Außerdem muss das Portfolio am Ende des Semesters vom Lehrenden bewertet werden. Dabei können die Studierenden insbesondere dann profitieren, wenn sie vom Lehrenden individuelles Feedback im Rahmen eines persönlichen Gesprächs bekommen. Somit fällt für den Lehrenden am Ende des Semesters zusätzlicher Zeitaufwand an, der in Abhängigkeit der Größe der Lehrveranstaltung variiert.
Art der Evaluation, Erfolgsfaktoren und Resultate
Im vorliegenden Fallbeispiel wurden die Erfahrungen von 17 Masterstudierenden mit der Portfolioarbeit erfasst. Hierzu wurde auf Fragebögen und Selbsteinschätzungen ihres Lernfortschritts zurückgegriffen, ergänzend wurden Interviews geführt.

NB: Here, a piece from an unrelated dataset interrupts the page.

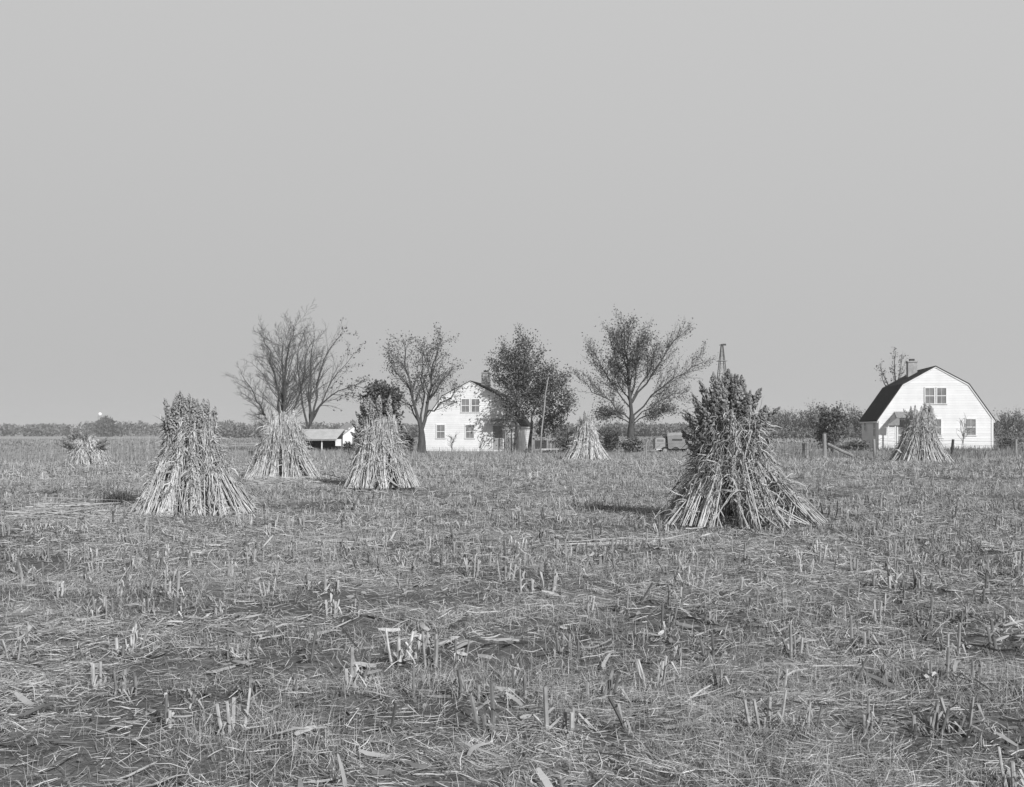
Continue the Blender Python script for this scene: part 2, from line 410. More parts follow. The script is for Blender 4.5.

Insgesamt kann festgehalten werden, dass der Einsatz eines Lernportfolios einerseits von den Studierenden als unterstützend für den eigenen Lernprozess erlebt wurde und andererseits die Reflexion über den eigenen Lernprozess anregte. Außerdem verbesserte das Anfertigen des Portfolios die Voraussetzungen dafür, dass die Studierenden Stellungnahmen und Positionen gegenüber bestimmten Themen in die Veranstaltung einbringen konnten. Dies spricht dafür, dass die reflexive Kompetenz der Studierenden gefördert wurde. So konnte durch den Einsatz eines Lernportfolios im Rahmen des Moduls „Assessment for Learning“ ein wichtiger Beitrag zur Entwicklung der professionellen Kompetenz der Studierenden geleistet werden.
Empfehlungen
Wir empfehlen den Einsatz von Lernportfolios besonders in erziehungswissenschaftlichen Studiengängen und sehen die Stärke dieser didaktischen Methode in der Förderung der reflexiven Kompetenz. Der Fokus der Portfolioarbeit sollte darauf liegen, wie gelernt wird, d.h. der Fokus sollte auf den Lernprozess selbst gerichtet sein.
Verallgemeinerbarkeit
Da Portfolioarbeit mit einer höheren Autonomie der Studierenden in Bezug auf die Gestaltung des Lernprozesses einhergeht, verspricht die Portfolioarbeit Gewinn für Studierende aller Fachbereiche. Sie ist jedoch insbesondere für solche Studierenden nützlich, die im späteren Berufsleben eine lehrende Aufgabe einnehmen werden. Denn für diese Studierenden ist die Portfolioarbeit nicht nur in Bezug auf ihre eigenen Lernprozesse eine Bereicherung, sondern auch im Hinblick auf die im späteren Berufsleben zu fördernden Lernprozesse anderer.